I used a digital trigger scale to roughly measure the force, in pounds, at bolt closed position and after (x) inches compression. I did this by installing the respective spring into a lower receiver with the corresponding buffer and measured the force needed to push the buffer away from the buffer detent horizontally. Then I used an extension of known length (x) to push the buffer and tried to get the force after (x) compression. I averaged three to five measurements each time. Those numbers are F1 and F@x. Due to the limits of the trigger scale, I had to calculate the bottom-out force of F2 at 3.5" of bolt travel.

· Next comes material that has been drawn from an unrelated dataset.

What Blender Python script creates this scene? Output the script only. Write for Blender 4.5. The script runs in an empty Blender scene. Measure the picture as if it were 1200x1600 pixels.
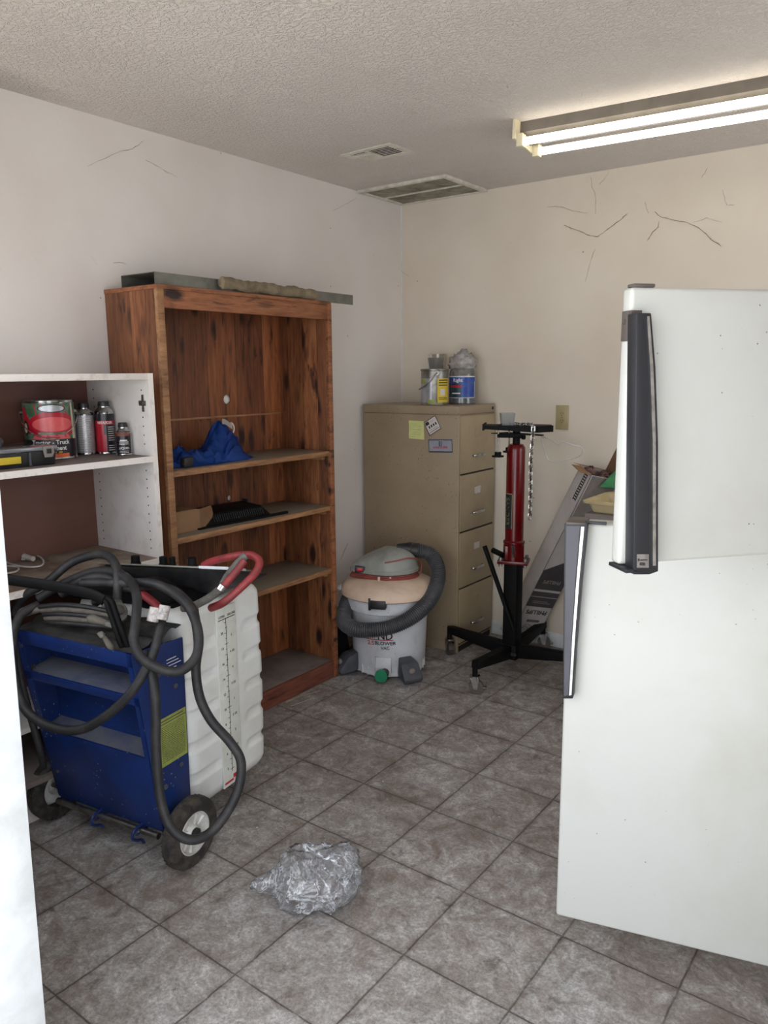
import bpy, bmesh, math, random
from mathutils import Vector, Matrix, noise

random.seed(7)
S = bpy.context.scene
COL = S.collection
V = Vector

# ---------------------------------------------------------------- camera
FPX = 1208.5
C0 = V((2.7005, -3.8133, 1.4917))
YAW, PIT, ROL = 0.6406, -0.1787, -0.0080
cy, sy, cp, sp = math.cos(YAW), math.sin(YAW), math.cos(PIT), math.sin(PIT)
DV = V((-sy * cp, cy * cp, sp)); _r = V((cy, sy, 0)); _u = _r.cross(DV)
RV = _r * math.cos(ROL) + _u * math.sin(ROL)
UV = -_r * math.sin(ROL) + _u * math.cos(ROL)
cam = bpy.data.cameras.new('camera')
cam.sensor_fit = 'HORIZONTAL'; cam.sensor_width = 36; cam.lens = FPX / 1200 * 36
cam.clip_start = 0.02; cam.clip_end = 60
co = bpy.data.objects.new('camera', cam); COL.objects.link(co)
M = Matrix((RV, UV, -DV)).transposed().to_4x4(); M.translation = C0
co.matrix_world = M
S.camera = co
S.view_settings.view_transform = 'Standard'; S.view_settings.look = 'None'
S.view_settings.gamma = 1; S.view_settings.use_curve_mapping = False
S.view_settings.exposure = 0.46

def lin(c):
    if isinstance(c, str): c = tuple(int(c[i:i + 2], 16) for i in (0, 2, 4))
    r = []
    for v in c[:3]:
        v = v / 255.0
        r.append(v / 12.92 if v <= .04045 else ((v + .055) / 1.055) ** 2.4)
    return (r[0], r[1], r[2], 1)

# ---------------------------------------------------------------- light
W = bpy.data.worlds.new('daylight'); S.world = W; W.use_nodes = True
bg = W.node_tree.nodes['Background']
bg.inputs[0].default_value = (0.89, 0.93, 1.0, 1); bg.inputs[1].default_value = 2.6
pl = bpy.data.lights.new('doorway_daylight', 'AREA'); pl.shape = 'RECTANGLE'; pl.size = 1.7; pl.size_y = 2.1
pl.cycles.is_portal = True
po = bpy.data.objects.new('doorway_daylight', pl); COL.objects.link(po)
po.location = (2.19, -3.36, 1.05); po.rotation_euler = (math.radians(90), 0, 0)
wl = bpy.data.lights.new('added_right_window_light', 'AREA'); wl.shape = 'RECTANGLE'; wl.size = .98; wl.size_y = 1.2  # portal of an unseen right-hand window, added to brighten the room
wl.cycles.is_portal = True
wo = bpy.data.objects.new('added_right_window_light', wl); COL.objects.link(wo)
wo.location = (3.56, -.60, 1.52); wo.rotation_euler = (math.radians(90), 0, math.radians(90))
sl = bpy.data.lights.new('sun', 'SUN'); sl.energy = 12; sl.angle = math.radians(2); sl.color = (1, .96, .9)
so = bpy.data.objects.new('sun', sl); COL.objects.link(so)
so.rotation_euler = V((.05, -.45, -.89)).to_track_quat('-Z', 'Y').to_euler()
w2 = bpy.data.lights.new('added_front_window_light', 'AREA'); w2.shape = 'RECTANGLE'; w2.size = 1.0; w2.size_y = 1.2  # portal of a second unseen window, added as interior fill
w2.cycles.is_portal = True
w2o = bpy.data.objects.new('added_front_window_light', w2); COL.objects.link(w2o)
w2o.location = (.72, -3.36, 1.52); w2o.rotation_euler = (math.radians(90), 0, 0)
TUBE_W = 4.5      # emission of the fluorescent tubes

# ---------------------------------------------------------------- pixel helpers: a pixel's ray met with a real plane of the room
def ray(px, py): return DV + RV * ((px - 600) / FPX) - UV * ((py - 800) / FPX)
def P(px, py, ax, val):
    v = ray(px, py); k = 'xyz'.index(ax); return C0 + v * ((val - C0[k]) / v[k])
def PD(px, py, d): return C0 + ray(px, py) * d
def depth(p): return (V(p) - C0).dot(DV)

# ---------------------------------------------------------------- materials
def newmat(name):
    m = bpy.data.materials.new(name); m.use_nodes = True
    nt = m.node_tree; b = nt.nodes['Principled BSDF']
    return m, nt, b
def N(nt, t, **k):
    n = nt.nodes.new(t)
    for a, v in k.items():
        if a in ('operation', 'blend_type', 'data_type', 'feature', 'distance', 'noise_dimensions', 'interpolation_type', 'use_clamp', 'clamp', 'voronoi_dimensions'): setattr(n, a, v)
        else: n.inputs[a.replace('_', ' ')].default_value = v
    return n
def L(nt, a, b): nt.links.new(a, b)
def ramp(nt, fac, stops):
    r = nt.nodes.new('ShaderNodeValToRGB'); e = r.color_ramp.elements
    e[0].position, e[0].color = stops[0][0], stops[0][1]
    e[1].position, e[1].color = stops[-1][0], stops[-1][1]
    for p, c in stops[1:-1]:
        x = e.new(p); x.color = c
    L(nt, fac, r.inputs[0]); return r
def mixc(nt, fac, a, b, mode='MIX'):
    n = nt.nodes.new('ShaderNodeMix'); n.data_type = 'RGBA'; n.blend_type = mode
    for s, v in ((0, fac), (6, a), (7, b)):
        if hasattr(v, 'links') or hasattr(v, 'is_linked'): L(nt, v, n.inputs[s])
        else: n.inputs[s].default_value = v
    return n.outputs[2]
def coords(nt, scale=(1, 1, 1), world=False):
    if world: src = nt.nodes.new('ShaderNodeNewGeometry').outputs['Position']
    else: src = nt.nodes.new('ShaderNodeTexCoord').outputs['Object']
    mp = nt.nodes.new('ShaderNodeMapping'); mp.inputs['Scale'].default_value = scale
    L(nt, src, mp.inputs[0]); return mp.outputs[0]
def noise_n(nt, vec, scale, detail=5, rough=.55, dist=0):
    n = nt.nodes.new('ShaderNodeTexNoise')
    n.inputs['Scale'].default_value = scale; n.inputs['Detail'].default_value = detail
    n.inputs['Roughness'].default_value = rough; n.inputs['Distortion'].default_value = dist
    L(nt, vec, n.inputs['Vector']); return n.outputs['Fac']
def bump(nt, b, h, strength, dist=.002):
    n = nt.nodes.new('ShaderNodeBump'); n.inputs['Strength'].default_value = strength
    n.inputs['Distance'].default_value = dist; L(nt, h, n.inputs['Height']); L(nt, n.outputs[0], b.inputs['Normal'])
BLACK, WHITE = (0, 0, 0, 1), (1, 1, 1, 1)

def pm(name, c, c2=None, scale=9, lo=.42, hi=.68, rough=.5, metal=0, spots=None, sscale=60, sthr=.12, bmp=0, bscale=120, stretch=(1, 1, 1), spec=.5):
    """painted / plastic / metal surface with a second tone of dirt and optional specks"""
    m, nt, b = newmat(name)
    vec = coords(nt, stretch)
    col = lin(c)
    if c2:
        f = ramp(nt, noise_n(nt, vec, scale, 8, .62, .3), [(lo, BLACK), (hi, WHITE)]).outputs[0]
        out = mixc(nt, f, col, lin(c2))
    else: out = None
    if spots:
        v = nt.nodes.new('ShaderNodeTexVoronoi'); v.inputs['Scale'].default_value = sscale; L(nt, vec, v.inputs['Vector'])
        f = ramp(nt, v.outputs['Distance'], [(sthr * .6, WHITE), (sthr, BLACK)]).outputs[0]
        f2 = ramp(nt, noise_n(nt, vec, sscale * .12, 3), [(.5, BLACK), (.6, WHITE)]).outputs[0]
        ml = mixc(nt, 1.0, f, f2, 'MULTIPLY')
        out = mixc(nt, ml, out if out is not None else col, lin(spots))
    if out is not None: L(nt, out, b.inputs['Base Color'])
    else: b.inputs['Base Color'].default_value = col
    b.inputs['Roughness'].default_value = rough; b.inputs['Metallic'].default_value = metal
    b.inputs['Specular IOR Level'].default_value = spec
    if bmp: bump(nt, b, noise_n(nt, vec, bscale, 3), bmp)
    return m

def woodm(name, dark, mid, light, grain=(14, 14, 1.2), plank=None, pw=.095, knots=True, rough=.55, dusty=None):
    m, nt, b = newmat(name)
    src = nt.nodes.new('ShaderNodeTexCoord').outputs['Object']
    vec0 = src
    pid = None
    if plank is not None:
        sx = nt.nodes.new('ShaderNodeSeparateXYZ'); L(nt, src, sx.inputs[0])
        d = N(nt, 'ShaderNodeMath', operation='DIVIDE'); L(nt, sx.outputs[plank], d.inputs[0]); d.inputs[1].default_value = pw
        fl = N(nt, 'ShaderNodeMath', operation='FLOOR'); L(nt, d.outputs[0], fl.inputs[0])
        fr = N(nt, 'ShaderNodeMath', operation='FRACT'); L(nt, d.outputs[0], fr.inputs[0])
        wn = nt.nodes.new('ShaderNodeTexWhiteNoise'); wn.noise_dimensions = '1D'; L(nt, fl.outputs[0], wn.inputs['W'])
        pid = wn
        ad = N(nt, 'ShaderNodeVectorMath', operation='MULTIPLY_ADD'); L(nt, wn.outputs['Color'], ad.inputs[0])
        ad.inputs[1].default_value = (3, 3, 3); L(nt, src, ad.inputs[2]); vec0 = ad.outputs[0]
    mp = nt.nodes.new('ShaderNodeMapping'); mp.inputs['Scale'].default_value = grain; L(nt, vec0, mp.inputs[0]); vec = mp.outputs[0]
    n1 = noise_n(nt, vec, 1.6, 9, .65, 1.2)
    out = ramp(nt, n1, [(.30, lin(dark)), (.47, lin(mid)), (.70, lin(light))]).outputs[0]
    n2 = noise_n(nt, vec, 9, 4, .6, .4)
    f = ramp(nt, n2, [(.45, BLACK), (.75, WHITE)]).outputs[0]
    out = mixc(nt, f, out, lin(dark), 'MIX') if False else mixc(nt, .35, out, ramp(nt, n2, [(.3, lin(dark)), (.6, lin(light))]).outputs[0])
    if pid is not None:
        tn = ramp(nt, pid.outputs['Value'], [(0, (.55, .50, .46, 1)), (1, (1.22, 1.18, 1.14, 1))]).outputs[0]
        out = mixc(nt, 1, out, tn, 'MULTIPLY')
        e = ramp(nt, fr.outputs[0], [(0, WHITE), (.025, BLACK)]).outputs[0]
        out = mixc(nt, e, out, lin((35, 15, 8)))
    if knots:
        mk = nt.nodes.new('ShaderNodeMapping'); g = grain
        mk.inputs['Scale'].default_value = tuple(1.0 if q > 5 else .42 for q in g); L(nt, vec0, mk.inputs[0])
        vo = nt.nodes.new('ShaderNodeTexVoronoi'); vo.inputs['Scale'].default_value = 11; L(nt, mk.outputs[0], vo.inputs['Vector'])
        nz = noise_n(nt, vec, 5, 3)
        sm = N(nt, 'ShaderNodeMath', operation='MULTIPLY_ADD'); L(nt, nz, sm.inputs[0]); sm.inputs[1].default_value = .25; L(nt, vo.outputs['Distance'], sm.inputs[2])
        kf = ramp(nt, sm.outputs[0], [(.30, WHITE), (.44, BLACK)]).outputs[0]
        big = ramp(nt, noise_n(nt, mk.outputs[0], 3.2, 2), [(.40, BLACK), (.5, WHITE)]).outputs[0]
        kf = mixc(nt, 1, kf, big, 'MULTIPLY')
        out = mixc(nt, kf, out, lin((38, 16, 10)))
    if knots:
        ms = nt.nodes.new('ShaderNodeMapping'); ms.inputs['Scale'].default_value = tuple(26 if q > 5 else 5 for q in grain); L(nt, vec0, ms.inputs[0])
        st_ = ramp(nt, noise_n(nt, ms.outputs[0], 1.0, 3, .6, .8), [(.60, BLACK), (.70, (.85, .85, .85, 1))]).outputs[0]
        out = mixc(nt, st_, out, lin((44, 20, 12)))
    if dusty:
        geo = nt.nodes.new('ShaderNodeTexCoord').outputs['Object']
        df = ramp(nt, noise_n(nt, geo, 5, 6), [(.25, (.55, .55, .55, 1)), (.6, WHITE)]).outputs[0]
        out = mixc(nt, df, out, lin(dusty))
    L(nt, out, b.inputs['Base Color']); b.inputs['Roughness'].default_value = rough
    bump(nt, b, n2, .25, .001)
    return m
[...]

I also measured other spring characteristics like coil count, free length, coil diameter, etc. and used spring formulas to back-calculate linear spring rate (k) and stored energy (1/2 kx^2). The below table is the data I've collected so far. I haven't had any time to do any analysis beyond a brief review of it and I'm sure there are many problems with it.
The flatwire springs with (Calc) in the description are calculated A5 extension values using measurements in a carbine extension as a sanity check to compare with actual A5 measurements. They seem to correlate for the most part.
There are some general observations I made from the data, although not precise due to the limits of my measurement system. I think there are valid general trends and physical principles.
- Flatwire springs have a higher F1 due to the longer free-length and more initial compression. The flatwire allows the longer spring to fit within the confines of the buffer and receiver extension at full compression.
- The A5 rifle spring follows a similar principle by using a longer free-length but instead, uses a longer extension to accommodate the longer coil spring.
- Even at the same spring rate, longer springs with more initial compression can store more energy within the same 3.5" of bolt travel. This will reduce the bottom-out impact and therefore, felt recoil until it prevents full bolt travel and proper function.
- Flatwire springs make a grinding sound and generally have more friction than coil springs in the same receiver extension.